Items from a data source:
★ ★ ★ ★

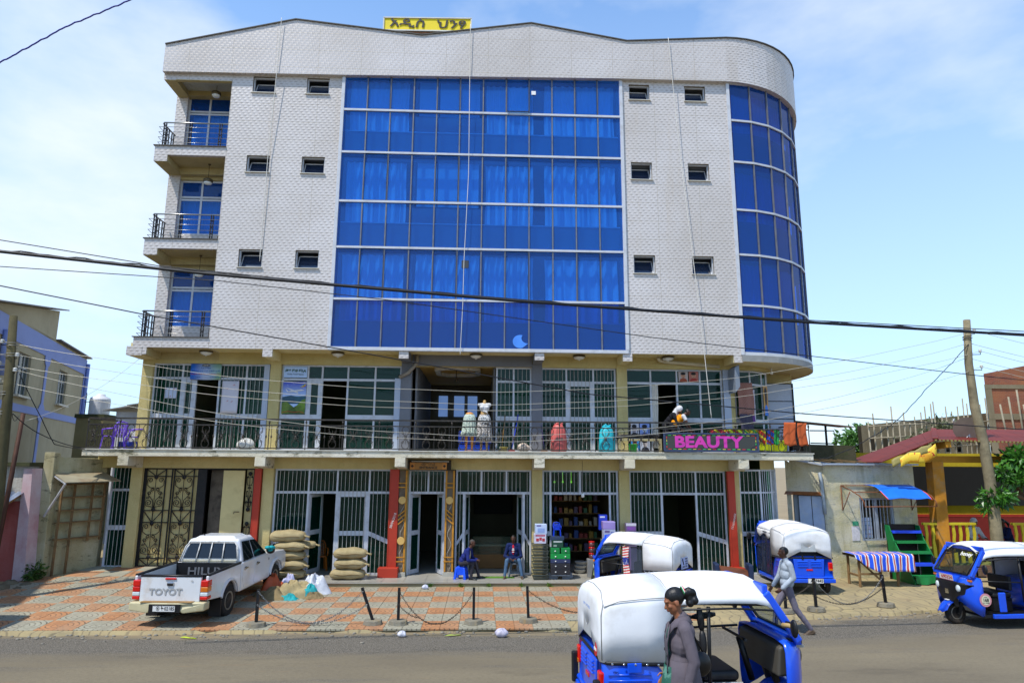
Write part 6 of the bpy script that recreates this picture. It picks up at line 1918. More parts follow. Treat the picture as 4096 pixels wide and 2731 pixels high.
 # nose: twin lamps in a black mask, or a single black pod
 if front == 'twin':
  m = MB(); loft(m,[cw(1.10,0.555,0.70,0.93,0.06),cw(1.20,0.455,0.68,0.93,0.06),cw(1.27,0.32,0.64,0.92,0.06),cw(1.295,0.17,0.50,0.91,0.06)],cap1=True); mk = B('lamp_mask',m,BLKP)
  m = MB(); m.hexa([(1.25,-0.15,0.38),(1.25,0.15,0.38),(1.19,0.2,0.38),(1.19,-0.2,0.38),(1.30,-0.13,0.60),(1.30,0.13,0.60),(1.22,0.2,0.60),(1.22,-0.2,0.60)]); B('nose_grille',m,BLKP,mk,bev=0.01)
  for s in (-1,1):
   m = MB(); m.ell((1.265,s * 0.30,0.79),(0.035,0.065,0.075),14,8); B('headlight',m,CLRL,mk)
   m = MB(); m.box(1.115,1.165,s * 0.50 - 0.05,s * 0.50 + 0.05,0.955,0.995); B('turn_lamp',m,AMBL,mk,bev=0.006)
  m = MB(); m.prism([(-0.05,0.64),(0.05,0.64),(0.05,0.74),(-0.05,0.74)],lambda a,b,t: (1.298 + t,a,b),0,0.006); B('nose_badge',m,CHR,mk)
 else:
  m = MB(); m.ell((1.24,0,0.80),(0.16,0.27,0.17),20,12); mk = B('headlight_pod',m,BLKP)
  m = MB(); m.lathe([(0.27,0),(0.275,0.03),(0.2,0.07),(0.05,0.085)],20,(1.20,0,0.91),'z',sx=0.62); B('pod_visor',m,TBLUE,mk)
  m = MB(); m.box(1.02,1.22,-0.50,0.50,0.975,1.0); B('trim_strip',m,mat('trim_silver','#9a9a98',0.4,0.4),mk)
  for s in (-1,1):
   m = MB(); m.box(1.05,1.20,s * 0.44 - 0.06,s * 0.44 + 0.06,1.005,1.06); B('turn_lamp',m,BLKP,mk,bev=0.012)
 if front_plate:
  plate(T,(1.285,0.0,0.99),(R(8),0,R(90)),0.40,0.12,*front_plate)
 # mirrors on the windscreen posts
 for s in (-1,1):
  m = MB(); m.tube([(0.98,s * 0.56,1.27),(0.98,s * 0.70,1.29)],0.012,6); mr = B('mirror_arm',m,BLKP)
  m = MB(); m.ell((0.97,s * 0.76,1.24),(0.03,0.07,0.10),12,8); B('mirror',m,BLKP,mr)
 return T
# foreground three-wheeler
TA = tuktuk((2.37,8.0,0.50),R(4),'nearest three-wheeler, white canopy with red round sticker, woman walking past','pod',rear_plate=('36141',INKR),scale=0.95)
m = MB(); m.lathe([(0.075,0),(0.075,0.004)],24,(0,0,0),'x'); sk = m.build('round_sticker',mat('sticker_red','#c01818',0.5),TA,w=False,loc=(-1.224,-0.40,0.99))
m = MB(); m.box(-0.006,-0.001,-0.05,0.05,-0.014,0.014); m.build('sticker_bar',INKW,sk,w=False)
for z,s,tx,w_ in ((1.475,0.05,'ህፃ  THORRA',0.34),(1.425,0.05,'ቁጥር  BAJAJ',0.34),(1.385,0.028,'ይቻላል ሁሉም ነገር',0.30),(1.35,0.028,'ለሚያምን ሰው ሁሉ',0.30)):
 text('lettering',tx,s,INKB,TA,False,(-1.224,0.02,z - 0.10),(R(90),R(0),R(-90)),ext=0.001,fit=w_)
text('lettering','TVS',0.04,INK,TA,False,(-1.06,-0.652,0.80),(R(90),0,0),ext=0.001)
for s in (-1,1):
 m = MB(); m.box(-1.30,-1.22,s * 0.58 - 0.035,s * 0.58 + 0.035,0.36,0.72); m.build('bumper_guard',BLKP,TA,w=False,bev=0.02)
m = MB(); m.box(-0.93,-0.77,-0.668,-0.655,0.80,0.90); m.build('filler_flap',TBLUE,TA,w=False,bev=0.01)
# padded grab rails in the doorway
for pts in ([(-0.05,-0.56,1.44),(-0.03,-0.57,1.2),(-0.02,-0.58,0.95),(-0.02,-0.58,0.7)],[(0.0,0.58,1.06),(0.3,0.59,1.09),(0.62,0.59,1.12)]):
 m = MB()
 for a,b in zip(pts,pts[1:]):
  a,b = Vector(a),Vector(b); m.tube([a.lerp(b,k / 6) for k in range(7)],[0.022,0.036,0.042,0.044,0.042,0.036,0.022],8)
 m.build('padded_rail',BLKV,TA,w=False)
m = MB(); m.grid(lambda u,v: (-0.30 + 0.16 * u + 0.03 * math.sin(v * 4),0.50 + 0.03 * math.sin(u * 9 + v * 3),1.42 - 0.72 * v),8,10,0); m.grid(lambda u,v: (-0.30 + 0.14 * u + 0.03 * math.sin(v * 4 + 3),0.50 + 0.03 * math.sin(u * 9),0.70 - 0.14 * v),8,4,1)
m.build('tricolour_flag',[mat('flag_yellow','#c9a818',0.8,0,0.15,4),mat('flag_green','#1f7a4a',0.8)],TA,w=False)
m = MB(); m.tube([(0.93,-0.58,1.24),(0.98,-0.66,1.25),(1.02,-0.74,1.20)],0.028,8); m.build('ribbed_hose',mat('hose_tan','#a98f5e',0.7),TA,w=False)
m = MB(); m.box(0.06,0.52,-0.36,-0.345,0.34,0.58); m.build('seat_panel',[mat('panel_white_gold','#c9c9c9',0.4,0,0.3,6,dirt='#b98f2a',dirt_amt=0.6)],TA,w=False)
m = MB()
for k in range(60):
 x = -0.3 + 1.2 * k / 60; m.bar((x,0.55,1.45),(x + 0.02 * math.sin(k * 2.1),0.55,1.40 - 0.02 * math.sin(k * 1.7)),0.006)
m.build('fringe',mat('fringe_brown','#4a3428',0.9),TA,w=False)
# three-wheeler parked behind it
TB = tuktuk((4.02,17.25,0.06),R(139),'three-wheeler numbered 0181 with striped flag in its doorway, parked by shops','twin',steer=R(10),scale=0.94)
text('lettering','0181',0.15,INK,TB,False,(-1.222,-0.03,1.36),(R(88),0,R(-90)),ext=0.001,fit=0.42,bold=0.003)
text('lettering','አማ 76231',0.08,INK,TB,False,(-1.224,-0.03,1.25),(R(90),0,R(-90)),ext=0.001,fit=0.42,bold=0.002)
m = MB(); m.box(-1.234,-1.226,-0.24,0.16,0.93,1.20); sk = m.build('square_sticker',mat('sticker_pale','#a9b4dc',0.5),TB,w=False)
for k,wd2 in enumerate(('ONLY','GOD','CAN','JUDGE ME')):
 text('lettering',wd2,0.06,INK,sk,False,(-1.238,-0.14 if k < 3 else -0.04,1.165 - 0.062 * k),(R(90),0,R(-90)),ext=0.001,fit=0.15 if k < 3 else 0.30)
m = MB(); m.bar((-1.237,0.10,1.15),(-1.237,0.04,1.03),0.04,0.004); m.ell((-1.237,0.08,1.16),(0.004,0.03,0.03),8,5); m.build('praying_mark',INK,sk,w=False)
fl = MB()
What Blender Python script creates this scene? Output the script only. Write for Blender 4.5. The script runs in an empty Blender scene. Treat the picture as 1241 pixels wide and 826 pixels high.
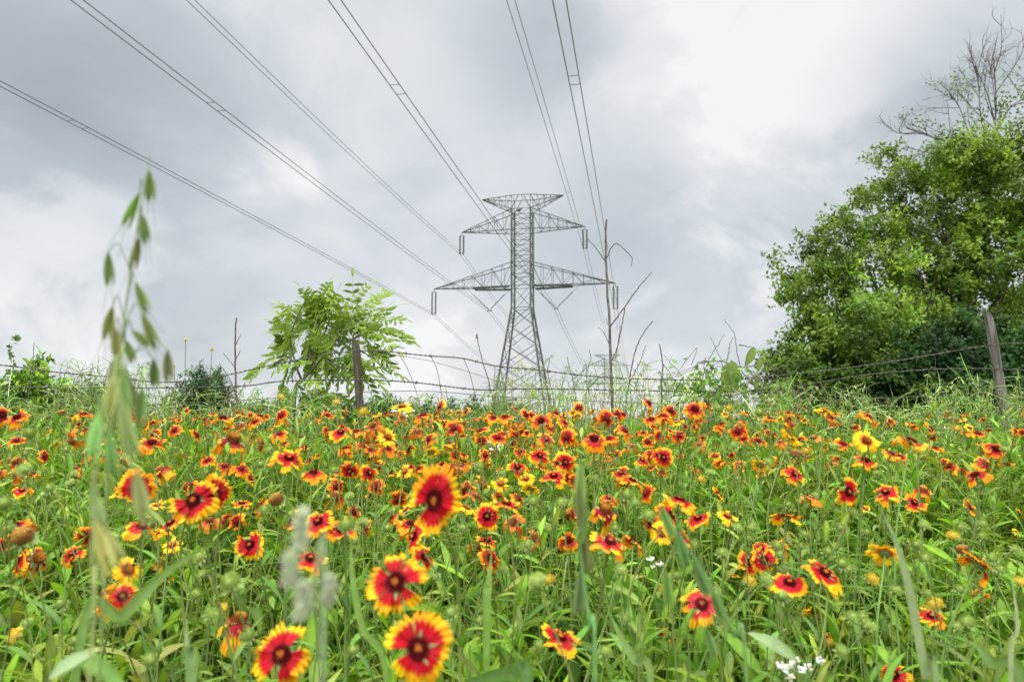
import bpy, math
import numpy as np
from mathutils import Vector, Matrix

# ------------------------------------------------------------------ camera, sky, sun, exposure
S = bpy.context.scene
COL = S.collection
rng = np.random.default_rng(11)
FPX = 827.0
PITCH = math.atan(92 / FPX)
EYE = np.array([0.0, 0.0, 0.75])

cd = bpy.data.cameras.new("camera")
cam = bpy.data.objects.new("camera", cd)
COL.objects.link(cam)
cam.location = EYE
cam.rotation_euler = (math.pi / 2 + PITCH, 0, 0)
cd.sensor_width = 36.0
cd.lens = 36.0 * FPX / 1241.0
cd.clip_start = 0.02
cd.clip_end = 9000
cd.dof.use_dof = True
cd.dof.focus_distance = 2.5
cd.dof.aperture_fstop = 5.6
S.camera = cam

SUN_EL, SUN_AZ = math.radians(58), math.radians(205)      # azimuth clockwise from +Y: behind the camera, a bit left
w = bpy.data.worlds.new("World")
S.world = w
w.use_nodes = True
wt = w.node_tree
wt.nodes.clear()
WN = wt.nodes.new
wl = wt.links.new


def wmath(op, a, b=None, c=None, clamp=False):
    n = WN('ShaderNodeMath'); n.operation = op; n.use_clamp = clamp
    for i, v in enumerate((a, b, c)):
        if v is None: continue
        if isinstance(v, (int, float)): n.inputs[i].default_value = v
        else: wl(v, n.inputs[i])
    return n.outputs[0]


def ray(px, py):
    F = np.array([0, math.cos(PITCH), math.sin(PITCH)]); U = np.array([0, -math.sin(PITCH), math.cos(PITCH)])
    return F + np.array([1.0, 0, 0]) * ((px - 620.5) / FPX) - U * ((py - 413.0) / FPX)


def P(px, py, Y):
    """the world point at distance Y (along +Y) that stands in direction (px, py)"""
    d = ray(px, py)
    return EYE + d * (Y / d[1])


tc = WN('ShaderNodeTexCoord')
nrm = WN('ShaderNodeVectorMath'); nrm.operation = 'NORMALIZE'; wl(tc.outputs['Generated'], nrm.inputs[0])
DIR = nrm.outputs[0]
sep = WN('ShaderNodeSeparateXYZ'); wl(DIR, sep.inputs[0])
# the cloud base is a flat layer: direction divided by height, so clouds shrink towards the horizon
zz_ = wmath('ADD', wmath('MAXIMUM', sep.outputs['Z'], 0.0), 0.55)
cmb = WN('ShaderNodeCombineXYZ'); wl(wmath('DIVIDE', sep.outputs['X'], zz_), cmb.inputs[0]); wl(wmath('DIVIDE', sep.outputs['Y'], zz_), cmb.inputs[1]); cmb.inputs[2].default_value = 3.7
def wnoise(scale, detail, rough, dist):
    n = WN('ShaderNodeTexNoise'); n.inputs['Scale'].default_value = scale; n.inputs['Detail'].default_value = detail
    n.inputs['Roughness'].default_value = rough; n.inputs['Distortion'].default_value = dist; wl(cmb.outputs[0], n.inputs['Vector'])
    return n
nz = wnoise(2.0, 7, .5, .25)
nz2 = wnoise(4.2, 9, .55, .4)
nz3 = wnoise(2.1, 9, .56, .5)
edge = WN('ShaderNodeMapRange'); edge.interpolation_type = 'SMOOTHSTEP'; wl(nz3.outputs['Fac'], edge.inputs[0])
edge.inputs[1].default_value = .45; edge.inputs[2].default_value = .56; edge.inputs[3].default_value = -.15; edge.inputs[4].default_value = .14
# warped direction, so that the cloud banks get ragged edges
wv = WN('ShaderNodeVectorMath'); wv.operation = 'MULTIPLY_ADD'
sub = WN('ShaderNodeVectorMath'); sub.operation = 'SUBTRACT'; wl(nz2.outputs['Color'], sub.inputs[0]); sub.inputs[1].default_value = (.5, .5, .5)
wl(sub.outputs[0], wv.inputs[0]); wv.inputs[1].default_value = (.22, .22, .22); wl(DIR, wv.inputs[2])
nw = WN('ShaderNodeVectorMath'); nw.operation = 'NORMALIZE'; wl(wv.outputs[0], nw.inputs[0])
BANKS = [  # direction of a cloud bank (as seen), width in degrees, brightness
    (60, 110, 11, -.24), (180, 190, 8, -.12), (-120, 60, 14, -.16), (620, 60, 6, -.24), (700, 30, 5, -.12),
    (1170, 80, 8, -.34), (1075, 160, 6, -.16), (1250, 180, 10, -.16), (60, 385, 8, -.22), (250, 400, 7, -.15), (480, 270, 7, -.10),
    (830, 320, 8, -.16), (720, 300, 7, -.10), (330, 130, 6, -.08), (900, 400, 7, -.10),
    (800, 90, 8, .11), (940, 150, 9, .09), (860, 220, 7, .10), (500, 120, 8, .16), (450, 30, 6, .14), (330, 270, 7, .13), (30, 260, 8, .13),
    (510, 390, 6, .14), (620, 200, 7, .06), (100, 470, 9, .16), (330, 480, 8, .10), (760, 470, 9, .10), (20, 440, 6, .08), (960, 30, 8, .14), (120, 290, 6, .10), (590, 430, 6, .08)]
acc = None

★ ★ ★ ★

▶ [WHAT NEEDS TO BE DONE]:
Begin at the line containing "What Blender Python", end at the line containing "return EYE + d * (Y / d[1])", and copy those lines word for word, both included. Skip pictures.

▶ [FINISHED ANSWER]:
What Blender Python script creates this scene? Output the script only. Write for Blender 4.5. The script runs in an empty Blender scene. Treat the picture as 1241 pixels wide and 826 pixels high.
import bpy, math
import numpy as np
from mathutils import Vector, Matrix

# ------------------------------------------------------------------ camera, sky, sun, exposure
S = bpy.context.scene
COL = S.collection
rng = np.random.default_rng(11)
FPX = 827.0
PITCH = math.atan(92 / FPX)
EYE = np.array([0.0, 0.0, 0.75])

cd = bpy.data.cameras.new("camera")
cam = bpy.data.objects.new("camera", cd)
COL.objects.link(cam)
cam.location = EYE
cam.rotation_euler = (math.pi / 2 + PITCH, 0, 0)
cd.sensor_width = 36.0
cd.lens = 36.0 * FPX / 1241.0
cd.clip_start = 0.02
cd.clip_end = 9000
cd.dof.use_dof = True
cd.dof.focus_distance = 2.5
cd.dof.aperture_fstop = 5.6
S.camera = cam

SUN_EL, SUN_AZ = math.radians(58), math.radians(205)      # azimuth clockwise from +Y: behind the camera, a bit left
w = bpy.data.worlds.new("World")
S.world = w
w.use_nodes = True
wt = w.node_tree
wt.nodes.clear()
WN = wt.nodes.new
wl = wt.links.new


def wmath(op, a, b=None, c=None, clamp=False):
    n = WN('ShaderNodeMath'); n.operation = op; n.use_clamp = clamp
    for i, v in enumerate((a, b, c)):
        if v is None: continue
        if isinstance(v, (int, float)): n.inputs[i].default_value = v
        else: wl(v, n.inputs[i])
    return n.outputs[0]


def ray(px, py):
    F = np.array([0, math.cos(PITCH), math.sin(PITCH)]); U = np.array([0, -math.sin(PITCH), math.cos(PITCH)])
    return F + np.array([1.0, 0, 0]) * ((px - 620.5) / FPX) - U * ((py - 413.0) / FPX)


def P(px, py, Y):
    """the world point at distance Y (along +Y) that stands in direction (px, py)"""
    d = ray(px, py)
    return EYE + d * (Y / d[1])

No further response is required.